Source data
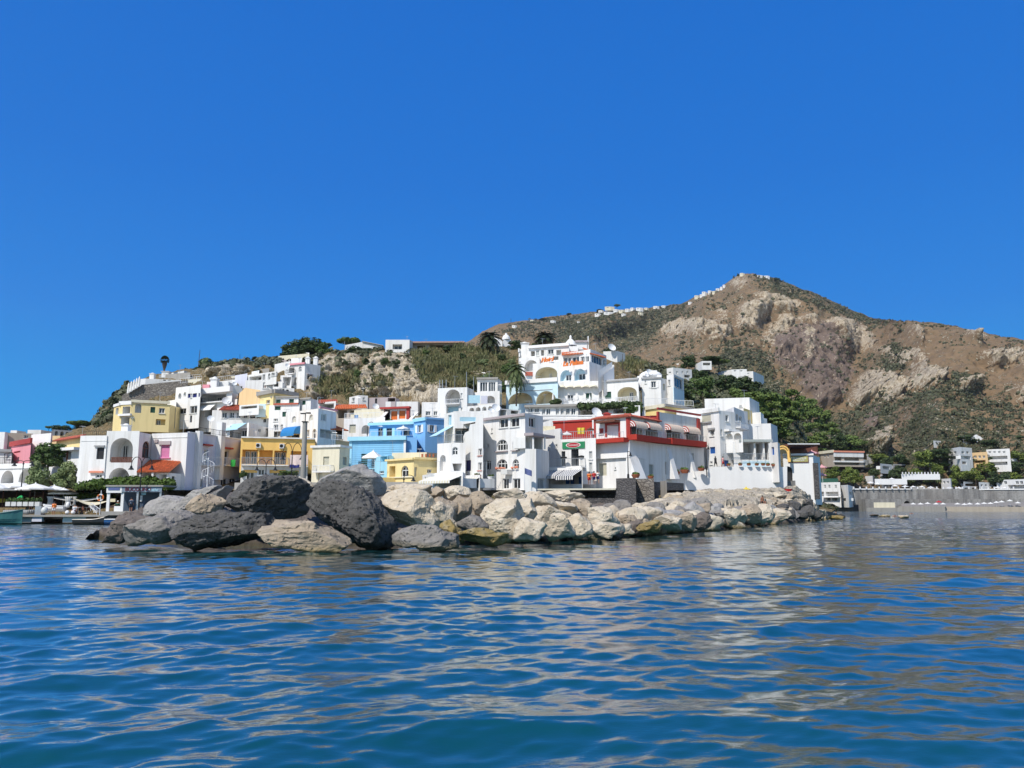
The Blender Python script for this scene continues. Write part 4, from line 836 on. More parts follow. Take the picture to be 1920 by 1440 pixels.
h = House('white_house', 'bare white block behind the orange doors', 755, 770, 157); h.block([(723, 753), (784, 753), (790, 756)], 157, 790, 'white', d=6); h.done()
h = House('white_house', 'white block with two small windows directly above the blue house', 808, 783, 148); h.block([(791, 754), (826, 754), (832, 756)], 148, 800, 'white', d=6, holes=[(0, 'w', 798, 771, 807, 779), (0, 'w', 813, 771, 820, 779)]); h.block([(778, 783), (836, 781)], 144, 800, 'white', d=3); h.done()
# ---- the blue house
h = House('blue_house', 'bright sky blue house with clapboard lines and a set back upper storey', 720, 895, 130)
h.block([(655, 824.5), (762, 822.5)], 130, 905, 'skyblue', d=9, holes=[(0, 's', 677, 850, 689, 877, {'pm': 'green'}), (0, 'w', 696, 857, 706, 878, {'sill': 0}), (0, 'A', 690, 884, 702, 893, {'dp': 1}), (0, 'w', 735, 852, 741, 858)])
a = h.segs[0]; mb = MB()
for y in range(834, 880, 4): r = a.rect(656, y, 761, y + .7); mb.box((.05, 0, r[1]), (a.L - .05, .05, r[3]), 0, a.M())
h.add(mb, 'clapboard', M['skyblue']); M['paleblue'] = plaster((.36, .66, .80), .3)
h.band(0, 654, 818.5, 763, 826, .5, 'paleblue', 'cornice'); h.band(0, 655, 826, 660, 880, .12, 'paleblue', 'quoin'); h.band(0, 757, 826, 761, 880, .12, 'clean', 'quoin')
h.block([(693, 795), (779, 792)], 137, 830, 'blue', d=6, holes=[(0, 'd', 709, 803, 717.5, 818, {'pm': 'glass'}), (0, 'd', 725, 803, 735, 818, {'pm': 'glass', 'sh': 'paleblue'}), (0, 'd', 757, 803, 768, 817, {'pm': 'glass'})]); h.band(1, 692, 792, 780, 797, .5, 'paleblue', 'cornice')
roofrail(h, [(695, 819), (775, 817)], 131.5, .9, 'rail', .8); h.balcony(0, 676, 708, 866, 878, 1.0, 'iron', 'paleblue')
h.block([(776, 788), (798, 784.5), (836, 787.5)], 133, 890, 'blue', d=8, holes=[(1, 'w', 806, 797, 814, 810, {'sh': 'clean'}), (0, 'w', 784, 836, 790, 842), (0, 'w', 783, 797, 790, 811, {'sh': 'clean'})]); h.band(2, 776, 784, 799, 790, .25, 'paleblue', 'cornice'); h.band(3, 798, 783.5, 836, 787, .2, 'blue', 'cornice')
h.block([(758, 820), (782, 820)], 128.5, 870, 'blue', d=4); h.block([(703, 857), (727, 854)], 123, 908, 'paleblue', d=5, holes=[(0, 'L', 713, 850, 726, 866, {'dp': 1}), (0, 'w', 711, 883, 720, 888)]); h.block([(626, 871), (658, 870)], 125, 905, 'skyblue', d=4, holes=[(0, 'A', 632, 880, 644, 898)]); roofrail(h, [(627, 871), (657, 870)], 125.2, .8, 'iron'); h.done()
# ---- little yellow house
h = House('yellow_house', 'small yellow house with one arched window in front of the blue house', 775, 905, 117)
h.block([(726, 862.5), (776, 859), (827, 861)], 117, 918, 'paleyellow', d=8, holes=[(0, 'a', 752, 873, 766, 894), (0, 'L', 730, 874, 741, 894, {'dp': 1.5, 'in': [(.1, .9, 0, .9)]}), (1, 's', 777, 876, 782, 894, {'pm': 'creamdoor'}), (1, 'w', 801, 880, 810, 887)]); h.band(0, 725, 860, 777, 863.5, .35, 'paleyellow', 'cornice'); h.band(1, 776, 858, 827, 862, .3, 'paleyellow', 'cornice'); h.band(0, 726, 894, 776, 896, .2, 'cream', 'string_course')
h.block([(735, 849), (800, 848), (826, 850)], 120, 866, 'cream', d=6)
for x in (790, 797, 804, 811): h.box3(x, x + 3, 851, 857, 118, .4, 'terracotta', 'roof_pot')
h.block([(712, 895), (760, 896)], 114, 918, 'yellow', d=3); h.done()
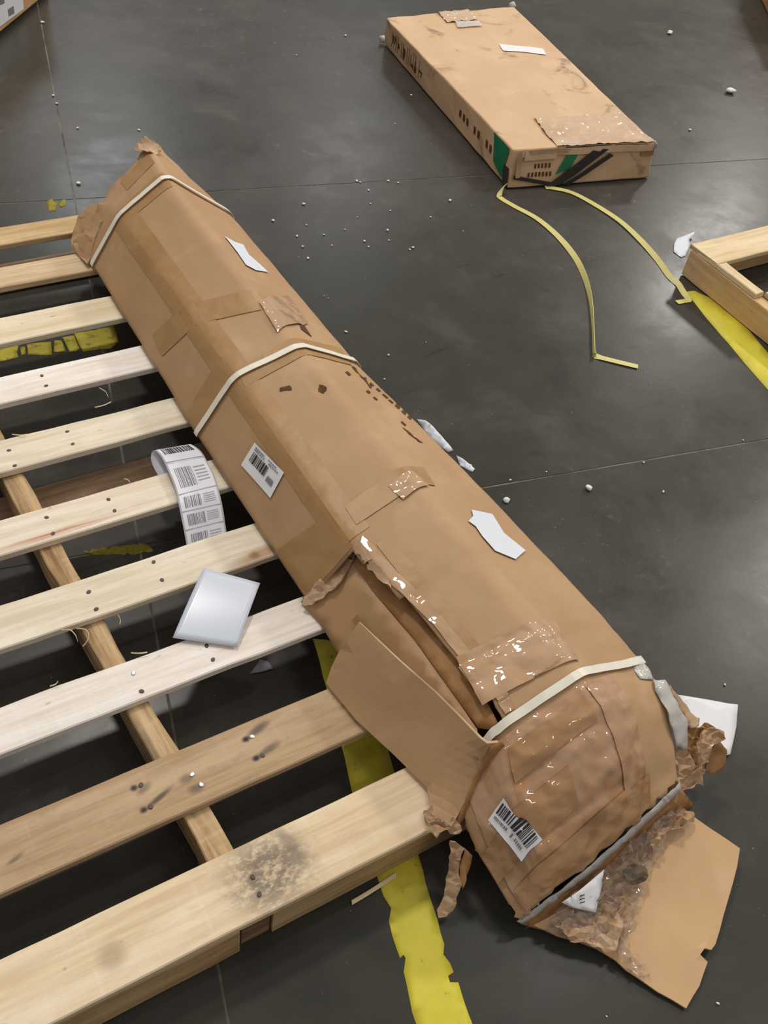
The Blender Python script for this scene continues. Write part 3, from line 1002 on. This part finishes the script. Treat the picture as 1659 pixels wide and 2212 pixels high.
# dark crease with crumpled card between flap and end
sheet('crumpled_card', [(1085, 1600, .232), (1062, 1612, .228), (1030, 1680, .178), (985, 1775, .118), (990, 1790, .112), (1012, 1752, .122), (1052, 1690, .16), (1092, 1618, .222)], CARD_DARK, carton, step=12, rough=.004, nk=60, thick=.003, seed=1.4)
sheet('crumpled_card', [(918, 1752, .122), (932, 1742, .124), (948, 1775, .13), (965, 1782, .128), (985, 1770, .124), (996, 1790, .118), (985, 1806, .114), (960, 1802, .118), (942, 1812, .116), (925, 1798, .118), (915, 1800, .117), (922, 1776, .124)], CARD_TORN, carton, step=7, jag=2, rough=.012, nk=60, thick=.003, seed=1.7)
sheet('hanging_strip', [(975, 1815, .112), (1003, 1832, .10), (996, 1860, .09), (990, 1890, .07), (998, 1915, .06), (985, 1950, .035), (962, 1978, .02), (946, 1982, .015), (945, 1966, .02), (960, 1925, .05), (968, 1880, .075)], CARD_TORN, carton, step=9, jag=2, rough=.008, nk=40, thick=.003, seed=2.2)
sheet('hanging_strip', [(1003, 1835, .098), (1022, 1850, .09), (1012, 1880, .075), (1000, 1920, .06), (992, 1900, .066), (993, 1870, .082)], CARD_DARK, carton, step=9, jag=2, rough=.006, nk=40, thick=.003, seed=2.4)

# ---- the crushed end: mouth lining, flap on the floor, crinkled film, papers
rim = [(1118, 1990, .046), (1180, 1945, .07), (1262, 1882, .095), (1345, 1808, .112), (1420, 1738, .122), (1468, 1692, .12)]
lo = [(1476, 1712, .09), (1425, 1762, .085), (1350, 1838, .07), (1268, 1912, .055), (1190, 1972, .04), (1140, 2004, .03)]
sheet('plastic_rim', rim + [(1474, 1706, .10), (1424, 1752, .105), (1350, 1822, .09), (1266, 1896, .072), (1186, 1958, .05), (1130, 1998, .036)], FILM_WHITE, carton, step=10, rough=.004, nk=60, thick=.001, seed=3.1)
sheet('mouth_lining', [(1124, 1994, .036), (1186, 1956, .05), (1266, 1894, .07), (1350, 1820, .088), (1424, 1750, .1), (1474, 1704, .095), (1500, 1740, .03), (1440, 1800, .02), (1360, 1880, .014), (1280, 1950, .012), (1170, 2010, .012)], CARD_DARK, carton, step=16, rough=.004, nk=30, thick=.003, seed=3.3)
fl = sheet('floor_flap', [(1478, 1748, .045), (1535, 1790, .04), (1598, 1832, .034), (1592, 1870, .03), (1572, 1945, .022), (1545, 2040, .016), (1536, 2052, .016), (1522, 2048, .02), (1512, 2062, .018), (1528, 2078, .014), (1510, 2130, .010), (1482, 2178, .008), (1420, 2142, .010), (1352, 2096, .012),
     (1330, 2075, .014), (1290, 2050, .018), (1250, 2034, .022), (1205, 2022, .024), (1150, 1998, .026), (1240, 1930, .03), (1330, 1850, .04), (1420, 1775, .05)], CARD_FLAP, carton, step=26, jag=1.0, rough=.0014, nk=9, thick=.0045, seed=3.6, smooth=False)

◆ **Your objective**
Copy the listing word for word, excluding its pictures.

◆ **Task output**
The Blender Python script for this scene continues. Write part 4, from line 836 on. More parts follow. Take the picture to be 1920 by 1440 pixels.
h = House('white_house', 'bare white block behind the orange doors', 755, 770, 157); h.block([(723, 753), (784, 753), (790, 756)], 157, 790, 'white', d=6); h.done()
h = House('white_house', 'white block with two small windows directly above the blue house', 808, 783, 148); h.block([(791, 754), (826, 754), (832, 756)], 148, 800, 'white', d=6, holes=[(0, 'w', 798, 771, 807, 779), (0, 'w', 813, 771, 820, 779)]); h.block([(778, 783), (836, 781)], 144, 800, 'white', d=3); h.done()
# ---- the blue house
h = House('blue_house', 'bright sky blue house with clapboard lines and a set back upper storey', 720, 895, 130)
h.block([(655, 824.5), (762, 822.5)], 130, 905, 'skyblue', d=9, holes=[(0, 's', 677, 850, 689, 877, {'pm': 'green'}), (0, 'w', 696, 857, 706, 878, {'sill': 0}), (0, 'A', 690, 884, 702, 893, {'dp': 1}), (0, 'w', 735, 852, 741, 858)])
a = h.segs[0]; mb = MB()
for y in range(834, 880, 4): r = a.rect(656, y, 761, y + .7); mb.box((.05, 0, r[1]), (a.L - .05, .05, r[3]), 0, a.M())
h.add(mb, 'clapboard', M['skyblue']); M['paleblue'] = plaster((.36, .66, .80), .3)
h.band(0, 654, 818.5, 763, 826, .5, 'paleblue', 'cornice'); h.band(0, 655, 826, 660, 880, .12, 'paleblue', 'quoin'); h.band(0, 757, 826, 761, 880, .12, 'clean', 'quoin')
h.block([(693, 795), (779, 792)], 137, 830, 'blue', d=6, holes=[(0, 'd', 709, 803, 717.5, 818, {'pm': 'glass'}), (0, 'd', 725, 803, 735, 818, {'pm': 'glass', 'sh': 'paleblue'}), (0, 'd', 757, 803, 768, 817, {'pm': 'glass'})]); h.band(1, 692, 792, 780, 797, .5, 'paleblue', 'cornice')
roofrail(h, [(695, 819), (775, 817)], 131.5, .9, 'rail', .8); h.balcony(0, 676, 708, 866, 878, 1.0, 'iron', 'paleblue')
h.block([(776, 788), (798, 784.5), (836, 787.5)], 133, 890, 'blue', d=8, holes=[(1, 'w', 806, 797, 814, 810, {'sh': 'clean'}), (0, 'w', 784, 836, 790, 842), (0, 'w', 783, 797, 790, 811, {'sh': 'clean'})]); h.band(2, 776, 784, 799, 790, .25, 'paleblue', 'cornice'); h.band(3, 798, 783.5, 836, 787, .2, 'blue', 'cornice')
h.block([(758, 820), (782, 820)], 128.5, 870, 'blue', d=4); h.block([(703, 857), (727, 854)], 123, 908, 'paleblue', d=5, holes=[(0, 'L', 713, 850, 726, 866, {'dp': 1}), (0, 'w', 711, 883, 720, 888)]); h.block([(626, 871), (658, 870)], 125, 905, 'skyblue', d=4, holes=[(0, 'A', 632, 880, 644, 898)]); roofrail(h, [(627, 871), (657, 870)], 125.2, .8, 'iron'); h.done()
# ---- little yellow house
h = House('yellow_house', 'small yellow house with one arched window in front of the blue house', 775, 905, 117)
h.block([(726, 862.5), (776, 859), (827, 861)], 117, 918, 'paleyellow', d=8, holes=[(0, 'a', 752, 873, 766, 894), (0, 'L', 730, 874, 741, 894, {'dp': 1.5, 'in': [(.1, .9, 0, .9)]}), (1, 's', 777, 876, 782, 894, {'pm': 'creamdoor'}), (1, 'w', 801, 880, 810, 887)]); h.band(0, 725, 860, 777, 863.5, .35, 'paleyellow', 'cornice'); h.band(1, 776, 858, 827, 862, .3, 'paleyellow', 'cornice'); h.band(0, 726, 894, 776, 896, .2, 'cream', 'string_course')
h.block([(735, 849), (800, 848), (826, 850)], 120, 866, 'cream', d=6)
for x in (790, 797, 804, 811): h.box3(x, x + 3, 851, 857, 118, .4, 'terracotta', 'roof_pot')
h.block([(712, 895), (760, 896)], 114, 918, 'yellow', d=3); h.done()
The Blender Python script for this scene continues. Write part 3, from line 1002 on. This part finishes the script. Treat the picture as 1659 pixels wide and 2212 pixels high.
# dark crease with crumpled card between flap and end
sheet('crumpled_card', [(1085, 1600, .232), (1062, 1612, .228), (1030, 1680, .178), (985, 1775, .118), (990, 1790, .112), (1012, 1752, .122), (1052, 1690, .16), (1092, 1618, .222)], CARD_DARK, carton, step=12, rough=.004, nk=60, thick=.003, seed=1.4)
sheet('crumpled_card', [(918, 1752, .122), (932, 1742, .124), (948, 1775, .13), (965, 1782, .128), (985, 1770, .124), (996, 1790, .118), (985, 1806, .114), (960, 1802, .118), (942, 1812, .116), (925, 1798, .118), (915, 1800, .117), (922, 1776, .124)], CARD_TORN, carton, step=7, jag=2, rough=.012, nk=60, thick=.003, seed=1.7)
sheet('hanging_strip', [(975, 1815, .112), (1003, 1832, .10), (996, 1860, .09), (990, 1890, .07), (998, 1915, .06), (985, 1950, .035), (962, 1978, .02), (946, 1982, .015), (945, 1966, .02), (960, 1925, .05), (968, 1880, .075)], CARD_TORN, carton, step=9, jag=2, rough=.008, nk=40, thick=.003, seed=2.2)
sheet('hanging_strip', [(1003, 1835, .098), (1022, 1850, .09), (1012, 1880, .075), (1000, 1920, .06), (992, 1900, .066), (993, 1870, .082)], CARD_DARK, carton, step=9, jag=2, rough=.006, nk=40, thick=.003, seed=2.4)

# ---- the crushed end: mouth lining, flap on the floor, crinkled film, papers
rim = [(1118, 1990, .046), (1180, 1945, .07), (1262, 1882, .095), (1345, 1808, .112), (1420, 1738, .122), (1468, 1692, .12)]
lo = [(1476, 1712, .09), (1425, 1762, .085), (1350, 1838, .07), (1268, 1912, .055), (1190, 1972, .04), (1140, 2004, .03)]
sheet('plastic_rim', rim + [(1474, 1706, .10), (1424, 1752, .105), (1350, 1822, .09), (1266, 1896, .072), (1186, 1958, .05), (1130, 1998, .036)], FILM_WHITE, carton, step=10, rough=.004, nk=60, thick=.001, seed=3.1)
sheet('mouth_lining', [(1124, 1994, .036), (1186, 1956, .05), (1266, 1894, .07), (1350, 1820, .088), (1424, 1750, .1), (1474, 1704, .095), (1500, 1740, .03), (1440, 1800, .02), (1360, 1880, .014), (1280, 1950, .012), (1170, 2010, .012)], CARD_DARK, carton, step=16, rough=.004, nk=30, thick=.003, seed=3.3)
fl = sheet('floor_flap', [(1478, 1748, .045), (1535, 1790, .04), (1598, 1832, .034), (1592, 1870, .03), (1572, 1945, .022), (1545, 2040, .016), (1536, 2052, .016), (1522, 2048, .02), (1512, 2062, .018), (1528, 2078, .014), (1510, 2130, .010), (1482, 2178, .008), (1420, 2142, .010), (1352, 2096, .012),
     (1330, 2075, .014), (1290, 2050, .018), (1250, 2034, .022), (1205, 2022, .024), (1150, 1998, .026), (1240, 1930, .03), (1330, 1850, .04), (1420, 1775, .05)], CARD_FLAP, carton, step=26, jag=1.0, rough=.0014, nk=9, thick=.0045, seed=3.6, smooth=False)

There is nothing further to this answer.